Daily Cycle Simulations of Thermally Stratified Flows over Forests

The aim of the present work is to obtain a better understanding of how to model the thermally stratified wind field over a forest during full diurnal cycles. The setup of the study assumes a horizontally homogeneous forest, with the objective of finding a simple and efficient way to model the canopy flow using time-dependent input data, obtained from measurements and mesoscale simulations. With this, new insights can be gained for future microscale modelling of complex forested terrains using mesoscale input data. In terrain without forest a diurnal cycle is commonly simulated by imposing time-dependent ground temperature. However, the presence of forests partially isolates the temperature at ground level from the flow above the canopy, making this common approach ineffective. This work proposes imposing the time-dependent net radiation at the forest canopy top to drive the thermal stratification changes along the diurnal cycle. To this end, several full days of simulation are driven by prescribing the net radiative heat flux balance measured on top of the canopy, together with a geostrophic pressure gradient. The advantage of the method is its simplicity and that the input data can be easily obtained from mesoscale modelling.
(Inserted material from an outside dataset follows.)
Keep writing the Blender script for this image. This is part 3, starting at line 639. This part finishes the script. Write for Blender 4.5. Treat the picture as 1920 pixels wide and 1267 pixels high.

When compared to the observations at the Swedish site Ryningsnas, the new method dramatically improves estimations of wind speed, wind direction and turbulent kinetic energy compared to simulations that only assume neutral stratification. Out of the variables studied, temperature and turbulent heat flux profiles were the ones that qualitatively followed the measurements the best, while wind speed and turbulent kinetic energy showed a larger disagreement.